▶ _Supplied information_
------------------------

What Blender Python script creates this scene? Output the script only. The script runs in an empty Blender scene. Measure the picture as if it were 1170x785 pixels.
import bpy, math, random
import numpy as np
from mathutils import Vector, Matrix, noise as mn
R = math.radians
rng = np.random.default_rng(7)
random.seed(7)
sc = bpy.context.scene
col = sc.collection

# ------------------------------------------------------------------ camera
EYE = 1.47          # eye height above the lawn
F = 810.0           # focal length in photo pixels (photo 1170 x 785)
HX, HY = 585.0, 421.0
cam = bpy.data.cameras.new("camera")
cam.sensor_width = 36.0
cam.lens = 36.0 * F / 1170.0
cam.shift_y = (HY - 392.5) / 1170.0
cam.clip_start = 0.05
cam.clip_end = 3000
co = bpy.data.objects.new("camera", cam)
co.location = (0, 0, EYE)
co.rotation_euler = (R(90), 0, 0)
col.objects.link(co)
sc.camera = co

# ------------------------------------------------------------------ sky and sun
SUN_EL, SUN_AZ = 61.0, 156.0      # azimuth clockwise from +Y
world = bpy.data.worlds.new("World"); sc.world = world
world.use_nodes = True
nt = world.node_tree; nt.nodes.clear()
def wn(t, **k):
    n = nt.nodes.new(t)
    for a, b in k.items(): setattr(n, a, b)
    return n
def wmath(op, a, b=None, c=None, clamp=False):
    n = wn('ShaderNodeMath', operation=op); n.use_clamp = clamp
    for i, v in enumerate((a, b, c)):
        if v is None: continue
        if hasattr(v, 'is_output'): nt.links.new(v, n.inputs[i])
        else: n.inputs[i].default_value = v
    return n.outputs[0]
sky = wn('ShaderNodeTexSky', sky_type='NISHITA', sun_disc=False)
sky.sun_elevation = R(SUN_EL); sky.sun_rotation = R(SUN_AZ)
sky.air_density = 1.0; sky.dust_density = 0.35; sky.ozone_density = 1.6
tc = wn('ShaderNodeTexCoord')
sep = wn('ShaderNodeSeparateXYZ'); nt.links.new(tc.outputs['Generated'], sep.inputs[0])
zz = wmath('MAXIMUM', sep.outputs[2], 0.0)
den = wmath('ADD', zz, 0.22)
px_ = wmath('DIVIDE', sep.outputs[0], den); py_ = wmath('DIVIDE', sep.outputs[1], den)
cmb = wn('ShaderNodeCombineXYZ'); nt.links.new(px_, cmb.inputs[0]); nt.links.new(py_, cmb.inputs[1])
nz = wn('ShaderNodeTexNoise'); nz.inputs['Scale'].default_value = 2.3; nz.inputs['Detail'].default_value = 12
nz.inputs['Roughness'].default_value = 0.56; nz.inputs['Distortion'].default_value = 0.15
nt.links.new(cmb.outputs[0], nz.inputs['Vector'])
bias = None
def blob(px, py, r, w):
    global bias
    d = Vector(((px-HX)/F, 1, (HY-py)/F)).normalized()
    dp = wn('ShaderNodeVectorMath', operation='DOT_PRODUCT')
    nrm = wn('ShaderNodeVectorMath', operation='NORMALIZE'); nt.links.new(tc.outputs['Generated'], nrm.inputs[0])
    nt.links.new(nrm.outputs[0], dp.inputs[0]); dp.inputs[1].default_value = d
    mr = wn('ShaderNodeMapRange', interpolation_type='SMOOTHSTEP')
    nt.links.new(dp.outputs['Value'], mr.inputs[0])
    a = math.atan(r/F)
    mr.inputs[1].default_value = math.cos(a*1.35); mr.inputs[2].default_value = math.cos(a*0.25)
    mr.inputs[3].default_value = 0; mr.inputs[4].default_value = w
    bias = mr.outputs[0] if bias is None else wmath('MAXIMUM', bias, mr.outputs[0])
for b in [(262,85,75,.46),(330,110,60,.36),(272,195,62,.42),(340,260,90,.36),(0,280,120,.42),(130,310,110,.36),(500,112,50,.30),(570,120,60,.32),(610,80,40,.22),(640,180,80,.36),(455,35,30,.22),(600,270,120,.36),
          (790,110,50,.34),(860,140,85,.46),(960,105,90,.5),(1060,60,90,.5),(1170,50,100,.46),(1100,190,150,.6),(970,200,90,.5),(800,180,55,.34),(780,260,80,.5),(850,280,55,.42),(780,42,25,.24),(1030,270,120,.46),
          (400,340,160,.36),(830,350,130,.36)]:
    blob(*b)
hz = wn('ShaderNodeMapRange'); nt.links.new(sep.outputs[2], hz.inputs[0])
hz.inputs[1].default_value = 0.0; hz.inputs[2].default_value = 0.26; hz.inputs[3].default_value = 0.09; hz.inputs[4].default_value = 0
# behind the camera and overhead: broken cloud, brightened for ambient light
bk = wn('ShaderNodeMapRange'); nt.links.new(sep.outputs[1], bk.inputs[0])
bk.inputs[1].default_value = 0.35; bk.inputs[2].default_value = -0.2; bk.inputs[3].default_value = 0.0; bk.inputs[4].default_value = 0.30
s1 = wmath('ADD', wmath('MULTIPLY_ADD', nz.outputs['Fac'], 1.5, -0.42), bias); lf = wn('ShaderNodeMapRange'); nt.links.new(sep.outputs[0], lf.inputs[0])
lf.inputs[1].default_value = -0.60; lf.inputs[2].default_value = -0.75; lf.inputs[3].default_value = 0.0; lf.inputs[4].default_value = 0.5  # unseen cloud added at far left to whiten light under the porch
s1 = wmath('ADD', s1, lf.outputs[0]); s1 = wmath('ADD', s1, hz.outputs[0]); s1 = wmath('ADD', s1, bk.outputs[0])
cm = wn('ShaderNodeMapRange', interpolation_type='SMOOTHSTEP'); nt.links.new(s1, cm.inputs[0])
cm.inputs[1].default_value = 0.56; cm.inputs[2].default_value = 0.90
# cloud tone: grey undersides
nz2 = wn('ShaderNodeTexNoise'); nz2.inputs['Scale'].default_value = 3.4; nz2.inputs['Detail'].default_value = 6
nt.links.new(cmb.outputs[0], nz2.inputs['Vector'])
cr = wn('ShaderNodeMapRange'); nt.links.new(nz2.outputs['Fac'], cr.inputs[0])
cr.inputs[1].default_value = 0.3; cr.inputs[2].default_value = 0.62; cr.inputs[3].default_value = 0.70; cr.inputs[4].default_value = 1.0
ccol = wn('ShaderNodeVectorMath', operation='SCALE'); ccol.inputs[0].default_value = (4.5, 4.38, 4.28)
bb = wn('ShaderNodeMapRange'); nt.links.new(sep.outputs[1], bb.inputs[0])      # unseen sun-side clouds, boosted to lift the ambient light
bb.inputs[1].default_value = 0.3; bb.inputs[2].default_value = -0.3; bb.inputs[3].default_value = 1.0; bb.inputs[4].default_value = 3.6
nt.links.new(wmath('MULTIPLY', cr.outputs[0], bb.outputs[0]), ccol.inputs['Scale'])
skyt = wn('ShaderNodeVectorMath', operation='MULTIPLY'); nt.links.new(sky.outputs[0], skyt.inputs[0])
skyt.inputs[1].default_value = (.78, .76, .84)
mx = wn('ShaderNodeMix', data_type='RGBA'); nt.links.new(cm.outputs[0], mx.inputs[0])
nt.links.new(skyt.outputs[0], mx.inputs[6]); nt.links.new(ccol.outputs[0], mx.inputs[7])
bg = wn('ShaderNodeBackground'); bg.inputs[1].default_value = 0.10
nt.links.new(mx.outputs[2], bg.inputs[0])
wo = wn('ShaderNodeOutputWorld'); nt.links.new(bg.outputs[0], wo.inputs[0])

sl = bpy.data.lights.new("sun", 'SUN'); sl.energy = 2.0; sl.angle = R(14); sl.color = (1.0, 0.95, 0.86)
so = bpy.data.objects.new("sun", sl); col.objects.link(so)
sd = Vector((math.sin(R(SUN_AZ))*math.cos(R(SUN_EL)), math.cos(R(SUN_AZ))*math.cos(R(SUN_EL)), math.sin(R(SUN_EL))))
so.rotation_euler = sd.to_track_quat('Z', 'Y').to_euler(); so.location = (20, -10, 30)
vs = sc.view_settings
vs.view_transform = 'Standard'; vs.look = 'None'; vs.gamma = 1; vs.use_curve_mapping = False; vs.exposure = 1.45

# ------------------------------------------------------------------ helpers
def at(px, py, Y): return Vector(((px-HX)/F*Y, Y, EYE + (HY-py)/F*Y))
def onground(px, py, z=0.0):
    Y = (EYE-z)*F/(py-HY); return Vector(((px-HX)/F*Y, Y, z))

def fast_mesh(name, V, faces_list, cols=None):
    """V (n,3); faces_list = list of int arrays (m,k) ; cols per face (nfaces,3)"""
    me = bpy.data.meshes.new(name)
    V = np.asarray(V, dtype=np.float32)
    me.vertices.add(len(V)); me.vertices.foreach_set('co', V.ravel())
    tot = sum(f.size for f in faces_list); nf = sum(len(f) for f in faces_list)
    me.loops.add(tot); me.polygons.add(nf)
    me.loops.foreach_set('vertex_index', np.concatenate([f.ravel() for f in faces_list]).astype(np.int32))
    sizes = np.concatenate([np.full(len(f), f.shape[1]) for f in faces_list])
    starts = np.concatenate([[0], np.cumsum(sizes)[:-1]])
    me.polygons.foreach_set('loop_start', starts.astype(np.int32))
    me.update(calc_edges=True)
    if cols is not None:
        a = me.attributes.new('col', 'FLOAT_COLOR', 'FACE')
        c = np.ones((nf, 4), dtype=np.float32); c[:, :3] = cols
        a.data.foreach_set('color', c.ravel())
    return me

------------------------

▶ _Work instructions_
In the listing above, count each line that holds the string "pixels". Give the number only.

▶ _Result of the exercise_
2